As the story opens, young Em, a girl from the floating community of Mermaid’s Hands just off the Gulf Coast of the United States, is reaching for the larger world. She loves her community and trusts in the Seafather, the god worshipped by her small village of intertwined boats on the mudflats, but she wants to see more of the world. With the help of a friend, she tosses a message in a bottle into the sea, willing the Seafather to take it somewhere interesting, to someone who will write her back.

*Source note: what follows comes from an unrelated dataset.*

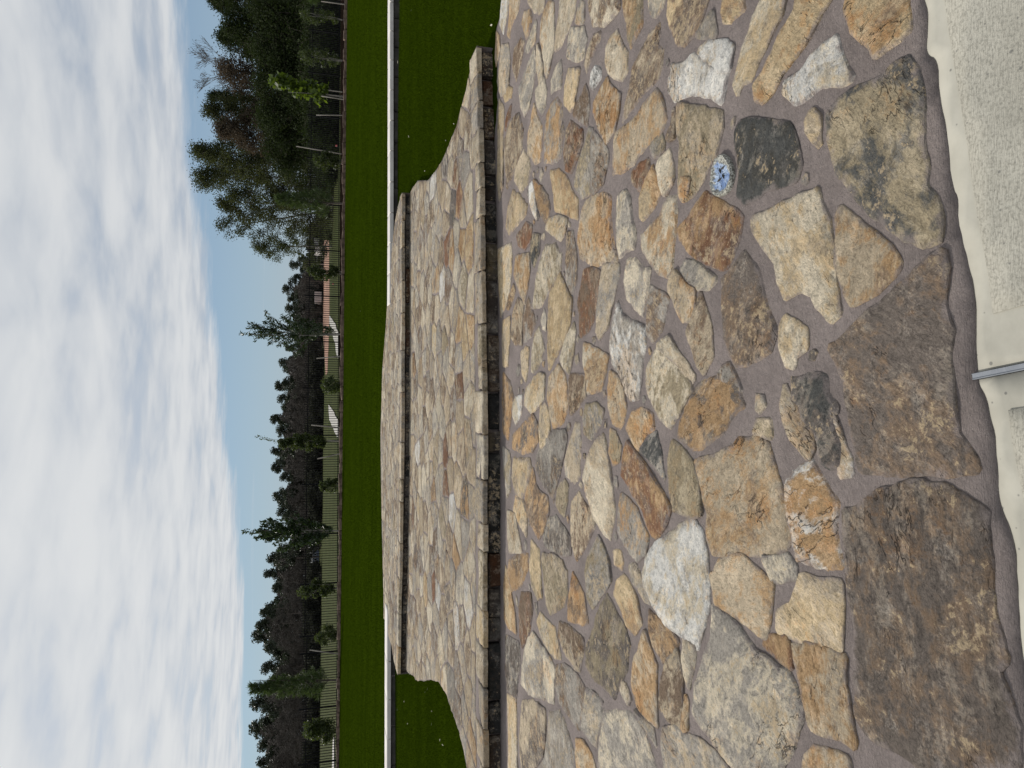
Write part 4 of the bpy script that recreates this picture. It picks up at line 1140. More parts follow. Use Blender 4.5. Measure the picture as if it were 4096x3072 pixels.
# ------------------------------------------------------------------ fence
fn = empty('metal_fence', (0, fence_y(0), 0.24), 'long black metal picket fence behind the planting bed', 'fence')
FH = 1.74
post_px = [-215, -45, 125, 295, 466, 636, 818, 1001, 1184, 1367, 1553, 1741, 1936, 2135, 2334, 2540, 2609, 2829, 3048, 3268]
def fence_pt(y_src):
    d = ray(1290, y_src); k = d.x / d.y
    Y = 36.6
    for _ in range(40): Y = fence_y(k * Y)
    return Vector((k * Y, Y, 0.24))
posts = [fence_pt(v) for v in post_px]
pm = box_mesh('post', -0.032, 0.032, -0.032, 0.032, -0.2, FH + 0.06, 0.006)
# small cap on the post
pk = box_mesh('picket', -0.0125, 0.0125, -0.0125, 0.0125, 0.04, FH)
pm.materials.append(M['fence']); pk.materials.append(M['fence'])
pickets = []
for i, p in enumerate(posts):
    o = link('post', pm, None, fn, p - fn.location)
    if i + 1 < len(posts):
        nx_ = posts[i + 1]; d = nx_ - p; L = d.length; ang = math.atan2(d.y, d.x)
        drop = -0.10 if p.x < -11 else 0.0
        for zz, hh in ((FH - 0.19 + drop, 0.036), (0.10, 0.036)):
            me = box_mesh('rail', 0.0, L, -0.014, 0.014, zz, zz + hh); me.materials.append(M['fence'])
            o = link('rail', me, None, fn, p - fn.location); o.rotation_euler = (0, 0, ang)
        n = max(2, int(round(L / 0.117)))
        for k in range(1, n): pickets.append((p + d * k / n - fn.location + Vector((0, 0, drop)), ang))

pickets.sort(key=lambda t: (abs(t[0].x) > 0.53 * (t[0].y + fn.location.y), t[0].y))
for loc, ang in pickets[:300]:
    o = link('picket', pk, None, fn, loc); o.rotation_euler = (0, 0, ang)
bm = bmesh.new()
for loc, ang in pickets[300:]:
    n0 = len(bm.verts); bm.from_mesh(pk); bm.verts.ensure_lookup_table()
    bmesh.ops.transform(bm, matrix=Matrix.Translation(loc) @ Matrix.Rotation(ang, 4, 'Z'), verts=bm.verts[n0:])
me = bpy.data.meshes.new('picket_row'); bm.to_mesh(me); bm.free(); me.materials.append(M['fence'])
tag(link('picket_row', me, None, fn), kind='stuff')

# ------------------------------------------------------------------ foliage
def leaf_quads(C, size, aspect=0.5, up=0.0, dirs=None):
    """diamond leaves at centres C; returns V,F"""
    n = len(C)
    if dirs is None:
        d = rng.normal(size=(n, 3)); d[:, 2] += up
    else: d = dirs + rng.normal(size=(n, 3)) * 0.35
    d /= np.linalg.norm(d, axis=1, keepdims=True) + 1e-9
    o = rng.normal(size=(n, 3)); s = np.cross(d, o); s /= np.linalg.norm(s, axis=1, keepdims=True) + 1e-9
    L = size * rng.uniform(0.6, 1.25, n)[:, None]
    V = np.empty((n * 4, 3))
    V[0::4] = C - d * L / 2; V[1::4] = C + s * L * aspect / 2 + d * L * 0.05; V[2::4] = C + d * L / 2; V[3::4] = C - s * L * aspect / 2 + d * L * 0.05
    return V, np.arange(n * 4).reshape(-1, 4)
def clumps(cs_, radii, per, squash=0.75):
    out = []
    for c, r in zip(cs_, radii):
        p = rng.normal(size=(per, 3)); p /= np.linalg.norm(p, axis=1, keepdims=True)
        p *= (rng.uniform(0, 1, (per, 1)) ** 0.45) * r; p[:, 2] *= squash
        out.append(np.array(c) + p)
    return np.concatenate(out)
def curve(a, b, bend, n=6):
    a, b = Vector(a), Vector(b); L = (b - a).length
    o = Vector((random.uniform(-1, 1), random.uniform(-1, 1), random.uniform(-0.3, 0.6))) * bend * L
    return [a.lerp(b, t / (n - 1)) + o * math.sin(math.pi * t / (n - 1)) for t in range(n)]

def broad_tree(H, Wd, ncl, per, leaf, cbase=0.22, tr=0.13, lean=(0, 0), squash=0.8, top_narrow=0.55, rcl=None, twigs=0):
    """returns trunk mesh data and leaf centres (local)"""
    TV, TF = [], []
    top = Vector((lean[0], lean[1], H * 0.93))
    tk = curve((0, 0, -0.3), top, 0.03, 9)
    tube_into(TV, TF, tk, [tr * (1 - 0.9 * i / 8) for i in range(9)], 7)
    C, Rr = [], []
    for i in range(ncl):
        t = cbase + (1 - cbase) * (i + random.random()) / ncl
        env = math.sin(math.pi * min(1, (t - cbase) / (1 - cbase) * 0.75 + 0.22)) ** 0.7
        if t > 0.75: env *= 1 - (t - 0.75) / 0.25 * (1 - top_narrow) 
        a = random.uniform(0, 2 * math.pi); rr = Wd / 2 * env * math.sqrt(random.random())
        ax = tk[min(8, int(t * 8))]
        r = (rcl or Wd * 0.13) * random.uniform(0.6, 1.25)
        c = (ax.x + math.cos(a) * rr, ax.y + math.sin(a) * rr, t * H - r * 0.4)
        C.append(c); Rr.append(r)
        st = tk[max(1, min(8, int((t - 0.12) * 8)))]
        if i % 2 == 0:
            bp = curve(st, c, 0.10, 4); r0 = tr * 0.32 * (1.15 - t)
            tube_into(TV, TF, bp, [r0, r0 * 0.7, r0 * 0.45, 0.006], 5)
            for _ in range(twigs):
                e_ = Vector(c) + Vector((random.gauss(0, r), random.gauss(0, r), random.gauss(0.4 * r, r * 0.7)))
                tube_into(TV, TF, curve(bp[2], e_, 0.1, 3), [r0 * 0.4, r0 * 0.25, 0.004], 3)
    return TV, TF, clumps(C, Rr, per, squash)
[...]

Whether through fate or the intervention of two very different gods, the letter ends up in the hands of Kaya, a political prisoner in the country of W–, near Indonesia, whose prison is a faux-temple suspended over Ruby Lake, a lava lake in the center of a volcano. Kaya is from the mountains, making her a minority in her own small country, and her people’s traditional religion, worship of the Lady of Ruby Lake, has been forbidden. Through writing to Em, she begins to examine how she became a political prisoner–she who had once embraced the lowland culture, attended college in America, and sought to advance in life. But her plan to hold a festival for the Lady, just as a cultural celebration, nothing to offend the government, crashes around her ears and sends her hanging perilously above the lava, in solitary confinement, but for letters from her mother and Em and a strangely intelligent crow companion.